Makassar, allnatsar.id – Mundurnya Rahayu Saraswati Djojohadikusumo dari kursi DPR RI bukan sekadar peristiwa politik biasa. Bagi banyak kalangan, keputusan ini adalah alarm keras bagi perjuangan perempuan di Senayan.
Saraswati, yang dikenal sebagai salah satu legislator muda vokal membela isu kesetaraan gender, perlindungan perempuan korban kekerasan, hingga hak-hak penyandang disabilitas, kini memilih mengakhiri kiprahnya di parlemen. Dalam video singkat yang ia unggah di Instagram, Rabu (10/9/2025), Sara menyampaikan salam perpisahan disertai permintaan maaf kepada publik.
Keputusan itu langsung menuai reaksi. Salah satunya datang dari Marwati Sumardi, Ketua Kohati HMI Cabang Makassar. Ia menilai, mundurnya Sara adalah kehilangan besar, bukan hanya bagi Partai Gerindra, tetapi terutama bagi perjuangan perempuan Indonesia.
“Kehadiran perempuan di parlemen bukan sekadar angka. Itu adalah representasi suara, pengalaman, dan realitas hidup yang berbeda dari laki-laki. Mundurnya Mbak Sara bisa membuat ruang perempuan di DPR semakin menyempit. Kita tidak boleh membiarkan suara perempuan padam,” tegas Marwati.
Menurut Marwati, perempuan yang hadir di parlemen membawa perspektif unik yang sangat penting dalam menyusun kebijakan. Dari isu perlindungan ibu dan anak, pemberdayaan ekonomi perempuan, hingga penegakan hukum bagi korban kekerasan seksual—semua membutuhkan legislator yang paham betul pengalaman perempuan.
“Kalau jumlah perempuan di DPR terus berkurang, maka kepentingan perempuan rawan diabaikan. Padahal, Indonesia sangat membutuhkan kebijakan yang benar-benar responsif gender,” lanjutnya.

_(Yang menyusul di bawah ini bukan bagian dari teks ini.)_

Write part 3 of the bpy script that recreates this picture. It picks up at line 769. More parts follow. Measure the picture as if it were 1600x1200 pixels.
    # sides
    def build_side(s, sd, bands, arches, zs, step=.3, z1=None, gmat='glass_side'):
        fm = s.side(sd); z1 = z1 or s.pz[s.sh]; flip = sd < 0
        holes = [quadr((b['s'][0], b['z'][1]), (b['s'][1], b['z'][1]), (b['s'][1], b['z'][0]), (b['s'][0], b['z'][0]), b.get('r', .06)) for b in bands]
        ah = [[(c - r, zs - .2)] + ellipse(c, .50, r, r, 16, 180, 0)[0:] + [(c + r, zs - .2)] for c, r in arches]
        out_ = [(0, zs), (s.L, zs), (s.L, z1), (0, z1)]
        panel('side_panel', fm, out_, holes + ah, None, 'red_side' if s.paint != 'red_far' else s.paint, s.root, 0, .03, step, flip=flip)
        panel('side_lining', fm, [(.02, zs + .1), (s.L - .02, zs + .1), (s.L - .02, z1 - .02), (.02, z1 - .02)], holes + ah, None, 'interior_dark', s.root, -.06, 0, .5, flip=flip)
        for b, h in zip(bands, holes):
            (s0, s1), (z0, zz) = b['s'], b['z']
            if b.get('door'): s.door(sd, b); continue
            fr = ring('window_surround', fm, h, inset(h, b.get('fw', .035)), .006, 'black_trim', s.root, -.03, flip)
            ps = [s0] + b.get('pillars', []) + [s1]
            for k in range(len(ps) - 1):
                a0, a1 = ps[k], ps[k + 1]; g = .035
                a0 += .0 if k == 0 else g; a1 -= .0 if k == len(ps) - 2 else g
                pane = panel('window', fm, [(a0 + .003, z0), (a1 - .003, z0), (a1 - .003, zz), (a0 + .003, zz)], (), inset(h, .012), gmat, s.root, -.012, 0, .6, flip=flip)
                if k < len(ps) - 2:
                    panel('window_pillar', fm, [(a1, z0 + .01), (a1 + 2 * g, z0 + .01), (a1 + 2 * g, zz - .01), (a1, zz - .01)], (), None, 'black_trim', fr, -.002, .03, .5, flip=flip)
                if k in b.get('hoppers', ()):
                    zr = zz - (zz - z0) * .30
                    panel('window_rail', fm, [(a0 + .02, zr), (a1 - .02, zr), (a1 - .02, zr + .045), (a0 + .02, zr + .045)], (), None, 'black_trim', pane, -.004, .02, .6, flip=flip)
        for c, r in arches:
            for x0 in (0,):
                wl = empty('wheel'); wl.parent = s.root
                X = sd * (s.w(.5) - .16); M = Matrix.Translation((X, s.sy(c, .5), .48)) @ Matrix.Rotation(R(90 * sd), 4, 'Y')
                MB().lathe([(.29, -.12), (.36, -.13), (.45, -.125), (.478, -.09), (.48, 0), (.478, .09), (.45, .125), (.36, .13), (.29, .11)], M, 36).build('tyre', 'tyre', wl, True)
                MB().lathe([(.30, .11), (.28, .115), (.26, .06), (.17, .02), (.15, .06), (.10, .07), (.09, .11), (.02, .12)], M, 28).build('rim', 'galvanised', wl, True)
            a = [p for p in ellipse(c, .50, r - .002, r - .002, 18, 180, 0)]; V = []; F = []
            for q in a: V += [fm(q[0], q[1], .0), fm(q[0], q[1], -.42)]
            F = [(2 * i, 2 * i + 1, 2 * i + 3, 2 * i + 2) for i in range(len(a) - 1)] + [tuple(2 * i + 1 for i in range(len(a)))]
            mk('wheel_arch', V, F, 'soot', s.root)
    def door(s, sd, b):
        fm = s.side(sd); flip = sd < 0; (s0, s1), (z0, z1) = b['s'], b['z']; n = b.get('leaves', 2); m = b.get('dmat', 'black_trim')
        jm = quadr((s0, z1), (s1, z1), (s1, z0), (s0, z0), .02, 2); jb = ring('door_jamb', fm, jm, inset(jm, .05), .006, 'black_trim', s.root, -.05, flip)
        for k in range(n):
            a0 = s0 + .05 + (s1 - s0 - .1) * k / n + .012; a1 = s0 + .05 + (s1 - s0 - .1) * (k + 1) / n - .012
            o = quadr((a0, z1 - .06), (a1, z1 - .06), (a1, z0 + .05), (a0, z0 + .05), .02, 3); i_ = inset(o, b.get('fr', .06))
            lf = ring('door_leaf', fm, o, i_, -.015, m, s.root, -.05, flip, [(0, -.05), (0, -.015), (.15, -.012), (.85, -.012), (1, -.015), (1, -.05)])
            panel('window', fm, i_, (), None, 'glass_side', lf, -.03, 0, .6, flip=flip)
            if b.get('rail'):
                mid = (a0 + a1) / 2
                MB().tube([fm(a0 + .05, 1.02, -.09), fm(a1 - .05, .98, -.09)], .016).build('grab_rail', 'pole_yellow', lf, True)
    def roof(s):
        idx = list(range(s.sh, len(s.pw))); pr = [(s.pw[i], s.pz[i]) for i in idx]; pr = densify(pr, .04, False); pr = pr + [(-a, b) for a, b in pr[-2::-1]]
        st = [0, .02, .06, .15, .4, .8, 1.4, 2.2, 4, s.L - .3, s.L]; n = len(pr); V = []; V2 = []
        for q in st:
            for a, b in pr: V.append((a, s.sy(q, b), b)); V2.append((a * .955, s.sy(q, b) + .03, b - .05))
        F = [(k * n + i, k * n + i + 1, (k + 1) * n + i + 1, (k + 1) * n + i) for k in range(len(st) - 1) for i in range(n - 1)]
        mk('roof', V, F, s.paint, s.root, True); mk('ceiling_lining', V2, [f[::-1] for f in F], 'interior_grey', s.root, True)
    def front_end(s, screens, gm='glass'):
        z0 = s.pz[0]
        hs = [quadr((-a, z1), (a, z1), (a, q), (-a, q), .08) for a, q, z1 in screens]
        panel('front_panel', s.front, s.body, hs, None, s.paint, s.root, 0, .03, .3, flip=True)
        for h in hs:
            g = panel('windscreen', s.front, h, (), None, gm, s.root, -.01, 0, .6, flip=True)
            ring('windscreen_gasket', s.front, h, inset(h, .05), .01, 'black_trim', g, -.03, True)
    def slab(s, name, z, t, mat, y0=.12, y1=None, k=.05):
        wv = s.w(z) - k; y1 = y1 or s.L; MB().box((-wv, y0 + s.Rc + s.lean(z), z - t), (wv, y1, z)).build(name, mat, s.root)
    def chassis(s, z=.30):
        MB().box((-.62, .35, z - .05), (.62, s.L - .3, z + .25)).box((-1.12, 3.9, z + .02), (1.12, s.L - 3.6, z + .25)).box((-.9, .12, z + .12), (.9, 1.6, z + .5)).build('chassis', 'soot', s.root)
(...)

Fraksi Gerindra sendiri menyatakan menghormati keputusan Saraswati. Sekretaris Fraksi Gerindra DPR RI, Bambang Hariyadi, menyebut pernyataan Sara yang sempat menuai polemik hanyalah bentuk motivasi, bukan masalah serius. Namun, proses internal partai tetap berjalan dengan keputusan menonaktifkan Saraswati sementara.
Meski begitu, Marwati menilai momentum ini seharusnya menjadi titik balik bagi partai politik untuk memberi ruang lebih besar kepada kader perempuan. Menurutnya, keberadaan perempuan di parlemen bukan pelengkap, melainkan kebutuhan mutlak.
“Kita harus melihat ini sebagai panggilan. Perempuan harus berani masuk politik, berani bersuara, dan partai harus membuka jalan. Karena tanpa perempuan, parlemen hanya akan berjalan setengah hati,” pungkas Marwati.
Kini, pertanyaan penting menggantung: apakah mundurnya Saraswati akan membuat suara perempuan di Senayan kian melemah? Ataukah justru memantik semangat baru bagi generasi perempuan lain untuk tampil dan melanjutkan perjuangan?